Dopo il formidabile El Abrazo de la serpiente (2015), Ciro Guerra torna alla regia, in coppia questa volta con Cristina Gallego, con Oro verde – C’era una volta in Colombia. Ambientato nella parte nordoccidentale del paese, più precisamente nel deserto di La Guajira, racconta di come una famiglia di antiche origini amerindiane (Wayuu) si trasformi, nel corso degli anni Settanta, in una delle più attive realtà del narcotraffico locale.
L’originalità del film sta tutta nel punto di vista adottato: più che raccontare la storia dei cartelli colombiani, le sue origini o i suoi sviluppi, i due registi realizzano una sorta di etnografia del narcotraffico, andando a sondare la frontiera che divide – e perciò collega – un mondo antichissimo, legato a una cultura rituale e tradizionalista da un lato e un capitalismo aggressivo, postcoloniale, amorale dall’altro. Tra il mondo dei presagi, dell’analisi dei sogni, del passaggio estivo degli uccelli (titolo originale: Pájaros de Verano) e il mondo del denaro, della violenza e delle predazioni, si inserisce la storia – d’amore? – tra Rapayet e Zaida, scandita prima dal fiabesco racconto della dote “rovesciata” e poi scesa nel gorgo delle rese dei conti tra clan, in cui il familismo tradizionale rivela un’inedita alleanza con il più formidabile affarismo illegale.

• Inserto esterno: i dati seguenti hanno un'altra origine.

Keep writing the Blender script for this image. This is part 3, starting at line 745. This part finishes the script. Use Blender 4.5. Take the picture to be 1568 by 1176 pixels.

A incorniciare le vicende, troviamo un deserto “verde”, ampio, prima alleato dei presagi, grande cornice di segmenti onirici latori di una ciclicità cosmica degli eventi, di un eterno ripetersi della vita, sia a livello umano sia, soprattutto, a livello naturale; poi, triste spettatore (a sua volta non più scrutato) di una serie di violenze scellerate, tracotanti.
Oro Verde è un poema in forma di film che racconta, in cinque canti e con modalità a volte un po’ manichee, una vicenda poco nota, senza farsi incantare dalle sirene del documentarismo e della ricerca della cronaca, dell’inchiesta o, peggio, dell’esattezza; più interessati all’antropologia che alla narrazione, più alla ricerca delle ragioni che non degli effetti, Guerra e Gallego ci immergono in un mondo di riti ancestrali – seppur non privo di ambiguità – che disegna in controluce l’ombra stessa, e i limiti, della ragione occidentale. Gli uccelli, osservati o ignorati, continuano il loro volo; il ciclo della realtà, con o senza l’uomo, prosegue il suo corso.